You can hear everything american music has to offer in this album, and it's a lot. Bluegrass, country, folk easyness, blues roughness, Jazz sophistication, even the rock enthusiasm and energy. All played with only one single instrument: the acoustic guitar.
If you don't own this album I am envying you, for real. How lucky you are you never had the joy of listening this album for the first time?? You can't even imagine what you'll going through, the fantastic mix of emotions this album can produce in your soul !!
Go lucky dude, buy this album immediatly, you lucky guy!
One of the greatest guitar albums of the 20th Century
If Robert Johnson indeed sold his very soul to the devil, then the devil surely thrust part of his soul right back into the lap of young Leo Kottke in 1969. Vaseline Machine Gun amazed radio listeners when it first eminated from progressive, underground FM rock stations. I still vividly recall the first time I heard it on Detroit's legendary WABX in 1969. Yes, this album is naive and sloppy compared to Kottke's more technical offerings from the last 25 years. But, "6 and 12 String" will always remain as 37 minutes of some of the most shocking wildman fretwork, righthand thumbing and base slamming we will ever hear in our lives. It's one of the most exciting and importaint acoustic guitar albums of the 20th century.
Speed Does Many Things
The sizzling Kottke, the mellifluous Kottke, the impeccable Kottke, the humourous Kottke, the man with the butterfly touch, all characteristics that he was to pursue over many, generous albums, were eloquently set in place on this prodigal, remarkable initial outing.
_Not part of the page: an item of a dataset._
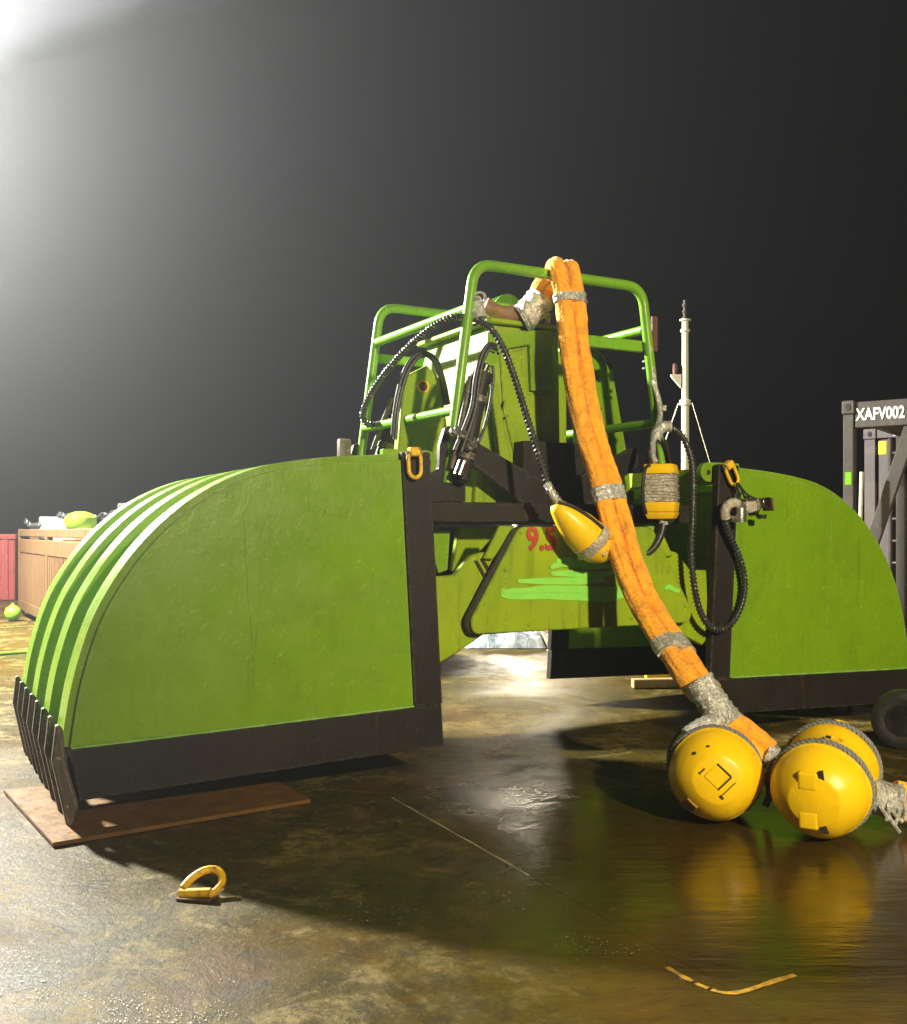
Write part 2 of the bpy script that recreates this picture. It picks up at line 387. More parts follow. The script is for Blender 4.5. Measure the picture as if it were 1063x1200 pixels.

We had to wait until,'Greenhouse' for his 'geesefart voice' (which was as misleading as most of the other pseudo biography he wrote for 'Six & Twelve'.(And it was,'Louise' Paul Siebel's most popular song that he chose to confer with memorable tenderness). I came to Kottke, as did many of his early fans, through the esteemed John Fahey, whose unassuming,'Rivers & Religion' & 'Blind Joe Death' albums had staked out new territory for acoustic guitar in the 60s. Speed kills, of course. There were rumours that the famously dexterous digits were causing Kottke arthritic pain. But he wasn't flinching in Alice, during the mid 90s when in company with some Spanish flamenco maestros. It was a pleasurable relief that he'd lost none of his touch in the twenty years since I'd last heard him perform in Melbourne. Digging anywhere in his recordings is profitable. He is a brilliantly funny ranconteur as some concert recordings attest. But if you are just sampling, why not begin at this most auspicious of beginnings?